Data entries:

□ □ □ □ □ □ □

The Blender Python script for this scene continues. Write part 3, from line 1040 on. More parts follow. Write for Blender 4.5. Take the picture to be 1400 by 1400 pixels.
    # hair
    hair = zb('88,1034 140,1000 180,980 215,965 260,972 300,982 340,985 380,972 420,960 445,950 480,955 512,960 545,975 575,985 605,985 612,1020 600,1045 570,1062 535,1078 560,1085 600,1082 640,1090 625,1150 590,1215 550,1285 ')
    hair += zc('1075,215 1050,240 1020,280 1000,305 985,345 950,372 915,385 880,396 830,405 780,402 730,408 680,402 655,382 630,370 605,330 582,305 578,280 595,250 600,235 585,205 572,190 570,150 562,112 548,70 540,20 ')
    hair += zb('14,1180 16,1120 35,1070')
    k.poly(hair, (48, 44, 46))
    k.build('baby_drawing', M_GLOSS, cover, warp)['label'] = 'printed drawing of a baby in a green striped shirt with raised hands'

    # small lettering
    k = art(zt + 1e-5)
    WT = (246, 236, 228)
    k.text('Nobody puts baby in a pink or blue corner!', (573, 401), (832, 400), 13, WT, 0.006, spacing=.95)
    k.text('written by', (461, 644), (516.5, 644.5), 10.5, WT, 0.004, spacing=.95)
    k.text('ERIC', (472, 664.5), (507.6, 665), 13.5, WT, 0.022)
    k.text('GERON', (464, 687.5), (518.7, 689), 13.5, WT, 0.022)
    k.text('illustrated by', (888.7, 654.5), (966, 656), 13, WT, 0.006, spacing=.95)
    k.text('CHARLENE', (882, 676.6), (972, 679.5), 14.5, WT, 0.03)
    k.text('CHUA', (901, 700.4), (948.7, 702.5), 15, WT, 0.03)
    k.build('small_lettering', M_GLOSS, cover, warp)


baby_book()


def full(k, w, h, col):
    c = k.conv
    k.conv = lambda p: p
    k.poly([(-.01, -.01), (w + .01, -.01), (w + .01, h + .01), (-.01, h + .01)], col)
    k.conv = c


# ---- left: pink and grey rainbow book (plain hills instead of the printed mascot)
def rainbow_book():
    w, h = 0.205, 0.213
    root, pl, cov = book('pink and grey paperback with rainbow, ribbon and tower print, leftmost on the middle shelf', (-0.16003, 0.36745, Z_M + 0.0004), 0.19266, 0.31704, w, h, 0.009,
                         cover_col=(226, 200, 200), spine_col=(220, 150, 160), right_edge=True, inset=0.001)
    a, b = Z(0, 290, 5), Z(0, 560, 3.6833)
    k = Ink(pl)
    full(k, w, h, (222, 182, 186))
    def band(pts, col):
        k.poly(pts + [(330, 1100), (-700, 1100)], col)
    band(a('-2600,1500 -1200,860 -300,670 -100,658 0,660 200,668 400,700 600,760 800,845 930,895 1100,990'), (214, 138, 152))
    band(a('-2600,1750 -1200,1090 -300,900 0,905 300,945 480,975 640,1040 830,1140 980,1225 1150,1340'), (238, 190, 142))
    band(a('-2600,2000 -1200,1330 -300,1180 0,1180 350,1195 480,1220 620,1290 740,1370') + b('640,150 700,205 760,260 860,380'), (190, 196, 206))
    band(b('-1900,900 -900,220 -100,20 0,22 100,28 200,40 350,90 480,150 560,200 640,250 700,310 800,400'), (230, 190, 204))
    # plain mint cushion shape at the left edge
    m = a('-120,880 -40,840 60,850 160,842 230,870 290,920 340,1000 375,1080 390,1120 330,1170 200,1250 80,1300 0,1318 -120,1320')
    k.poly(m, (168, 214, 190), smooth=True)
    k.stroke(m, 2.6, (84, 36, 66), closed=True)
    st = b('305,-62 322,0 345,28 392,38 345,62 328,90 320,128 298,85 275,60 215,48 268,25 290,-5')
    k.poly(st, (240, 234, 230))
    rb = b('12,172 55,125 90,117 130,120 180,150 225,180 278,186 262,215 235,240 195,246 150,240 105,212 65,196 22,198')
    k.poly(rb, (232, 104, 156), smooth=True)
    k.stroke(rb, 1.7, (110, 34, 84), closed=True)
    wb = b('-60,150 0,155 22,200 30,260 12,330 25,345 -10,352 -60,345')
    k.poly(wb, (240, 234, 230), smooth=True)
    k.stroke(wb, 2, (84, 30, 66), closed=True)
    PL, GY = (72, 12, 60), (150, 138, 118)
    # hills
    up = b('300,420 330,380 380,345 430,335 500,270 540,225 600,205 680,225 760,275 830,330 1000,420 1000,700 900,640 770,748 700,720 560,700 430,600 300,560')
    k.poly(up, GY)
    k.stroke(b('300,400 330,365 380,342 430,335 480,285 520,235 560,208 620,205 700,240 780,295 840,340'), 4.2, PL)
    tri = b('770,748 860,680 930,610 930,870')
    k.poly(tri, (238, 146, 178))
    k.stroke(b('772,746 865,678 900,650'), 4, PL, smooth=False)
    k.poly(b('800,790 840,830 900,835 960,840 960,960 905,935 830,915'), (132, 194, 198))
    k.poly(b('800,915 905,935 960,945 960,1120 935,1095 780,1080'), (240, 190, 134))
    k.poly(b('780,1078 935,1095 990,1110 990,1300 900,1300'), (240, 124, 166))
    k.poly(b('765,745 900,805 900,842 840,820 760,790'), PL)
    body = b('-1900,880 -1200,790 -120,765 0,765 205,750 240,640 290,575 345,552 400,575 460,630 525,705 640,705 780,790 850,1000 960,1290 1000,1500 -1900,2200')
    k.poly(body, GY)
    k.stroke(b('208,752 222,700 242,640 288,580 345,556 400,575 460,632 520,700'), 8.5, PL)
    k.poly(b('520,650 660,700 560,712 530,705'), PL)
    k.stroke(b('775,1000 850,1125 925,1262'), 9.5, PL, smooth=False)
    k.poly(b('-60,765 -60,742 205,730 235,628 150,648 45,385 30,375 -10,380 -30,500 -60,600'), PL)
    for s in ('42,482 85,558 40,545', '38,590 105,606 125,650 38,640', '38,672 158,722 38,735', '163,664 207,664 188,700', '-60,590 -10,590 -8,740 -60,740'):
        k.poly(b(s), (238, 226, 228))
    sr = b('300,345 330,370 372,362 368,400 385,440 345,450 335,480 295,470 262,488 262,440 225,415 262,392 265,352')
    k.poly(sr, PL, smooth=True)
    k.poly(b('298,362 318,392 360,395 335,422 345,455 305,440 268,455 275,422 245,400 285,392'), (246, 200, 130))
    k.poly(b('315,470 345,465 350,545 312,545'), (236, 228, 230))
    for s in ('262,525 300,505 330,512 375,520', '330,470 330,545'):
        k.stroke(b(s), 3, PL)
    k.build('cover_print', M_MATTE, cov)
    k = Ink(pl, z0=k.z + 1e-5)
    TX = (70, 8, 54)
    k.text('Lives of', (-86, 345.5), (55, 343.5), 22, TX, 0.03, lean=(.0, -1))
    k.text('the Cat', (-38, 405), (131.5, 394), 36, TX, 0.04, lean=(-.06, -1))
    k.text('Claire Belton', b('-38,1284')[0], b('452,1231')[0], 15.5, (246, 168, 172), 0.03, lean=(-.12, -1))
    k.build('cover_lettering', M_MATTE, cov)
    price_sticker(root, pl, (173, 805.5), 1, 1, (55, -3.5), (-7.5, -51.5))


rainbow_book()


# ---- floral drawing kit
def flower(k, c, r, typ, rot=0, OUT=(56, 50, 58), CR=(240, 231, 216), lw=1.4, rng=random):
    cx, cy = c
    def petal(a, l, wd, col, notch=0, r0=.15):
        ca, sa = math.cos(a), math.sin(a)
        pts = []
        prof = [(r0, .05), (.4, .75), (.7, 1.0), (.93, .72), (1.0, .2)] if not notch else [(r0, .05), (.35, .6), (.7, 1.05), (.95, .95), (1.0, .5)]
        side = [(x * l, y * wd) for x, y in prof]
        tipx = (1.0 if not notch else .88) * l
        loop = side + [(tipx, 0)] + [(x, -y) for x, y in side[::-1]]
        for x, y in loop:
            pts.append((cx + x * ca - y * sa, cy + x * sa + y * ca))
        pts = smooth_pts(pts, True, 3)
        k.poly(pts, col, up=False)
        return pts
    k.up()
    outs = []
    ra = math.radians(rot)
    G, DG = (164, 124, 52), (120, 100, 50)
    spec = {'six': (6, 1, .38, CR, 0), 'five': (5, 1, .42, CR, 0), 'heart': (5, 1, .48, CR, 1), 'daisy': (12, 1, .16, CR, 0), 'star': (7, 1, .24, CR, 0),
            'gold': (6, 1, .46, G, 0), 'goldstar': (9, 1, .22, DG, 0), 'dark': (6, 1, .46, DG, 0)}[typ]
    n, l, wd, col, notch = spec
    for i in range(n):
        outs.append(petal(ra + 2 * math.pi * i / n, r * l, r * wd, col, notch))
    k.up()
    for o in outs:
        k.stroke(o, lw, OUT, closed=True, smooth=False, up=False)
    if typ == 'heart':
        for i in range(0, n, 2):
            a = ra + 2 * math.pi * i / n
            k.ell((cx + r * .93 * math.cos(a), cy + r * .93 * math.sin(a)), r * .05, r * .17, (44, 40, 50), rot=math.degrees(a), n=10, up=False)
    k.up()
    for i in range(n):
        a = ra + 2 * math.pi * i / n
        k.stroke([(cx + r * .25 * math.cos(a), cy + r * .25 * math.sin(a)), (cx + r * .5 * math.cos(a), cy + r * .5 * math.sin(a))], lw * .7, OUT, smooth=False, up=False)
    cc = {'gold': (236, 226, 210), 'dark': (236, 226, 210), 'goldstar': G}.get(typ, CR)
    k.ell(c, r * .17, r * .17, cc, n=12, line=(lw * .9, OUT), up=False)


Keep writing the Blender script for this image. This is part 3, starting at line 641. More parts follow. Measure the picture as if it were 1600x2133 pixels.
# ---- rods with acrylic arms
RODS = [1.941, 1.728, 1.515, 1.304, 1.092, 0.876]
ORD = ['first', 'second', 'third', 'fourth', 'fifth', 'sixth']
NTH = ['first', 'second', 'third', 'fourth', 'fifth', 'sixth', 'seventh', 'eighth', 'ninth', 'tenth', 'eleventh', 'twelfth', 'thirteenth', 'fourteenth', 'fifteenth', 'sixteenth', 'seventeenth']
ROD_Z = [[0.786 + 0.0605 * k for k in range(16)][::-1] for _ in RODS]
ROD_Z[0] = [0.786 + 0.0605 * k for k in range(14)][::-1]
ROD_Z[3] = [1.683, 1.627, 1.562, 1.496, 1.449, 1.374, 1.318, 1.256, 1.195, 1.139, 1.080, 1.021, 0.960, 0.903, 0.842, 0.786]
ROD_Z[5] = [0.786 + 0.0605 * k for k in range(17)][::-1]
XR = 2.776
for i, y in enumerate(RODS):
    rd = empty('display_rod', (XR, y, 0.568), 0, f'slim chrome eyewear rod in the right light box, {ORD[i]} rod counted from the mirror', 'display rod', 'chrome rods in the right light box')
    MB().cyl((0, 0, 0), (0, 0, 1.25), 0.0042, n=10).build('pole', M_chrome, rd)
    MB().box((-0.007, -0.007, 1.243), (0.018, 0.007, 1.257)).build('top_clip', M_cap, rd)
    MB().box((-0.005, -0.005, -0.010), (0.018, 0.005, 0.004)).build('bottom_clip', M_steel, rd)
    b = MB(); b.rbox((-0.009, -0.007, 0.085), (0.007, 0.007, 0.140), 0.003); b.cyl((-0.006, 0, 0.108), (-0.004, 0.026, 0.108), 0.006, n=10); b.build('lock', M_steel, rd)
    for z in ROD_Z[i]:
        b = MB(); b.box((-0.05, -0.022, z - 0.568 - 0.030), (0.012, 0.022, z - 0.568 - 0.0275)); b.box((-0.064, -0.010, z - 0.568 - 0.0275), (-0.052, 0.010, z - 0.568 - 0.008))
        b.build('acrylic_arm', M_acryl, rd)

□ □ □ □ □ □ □

## SET PROBLEM:
Return the entries above unchanged, starting at the first line and stopping after the line with "k.build('baby_drawing', M_GLOSS, cover, warp)['label']".

## COMPLETE RESPONSE:
The Blender Python script for this scene continues. Write part 3, from line 1040 on. More parts follow. Write for Blender 4.5. Take the picture to be 1400 by 1400 pixels.
    # hair
    hair = zb('88,1034 140,1000 180,980 215,965 260,972 300,982 340,985 380,972 420,960 445,950 480,955 512,960 545,975 575,985 605,985 612,1020 600,1045 570,1062 535,1078 560,1085 600,1082 640,1090 625,1150 590,1215 550,1285 ')
    hair += zc('1075,215 1050,240 1020,280 1000,305 985,345 950,372 915,385 880,396 830,405 780,402 730,408 680,402 655,382 630,370 605,330 582,305 578,280 595,250 600,235 585,205 572,190 570,150 562,112 548,70 540,20 ')
    hair += zb('14,1180 16,1120 35,1070')
    k.poly(hair, (48, 44, 46))
    k.build('baby_drawing', M_GLOSS, cover, warp)['label'] = 'printed drawing of a baby in a green striped shirt with raised hands'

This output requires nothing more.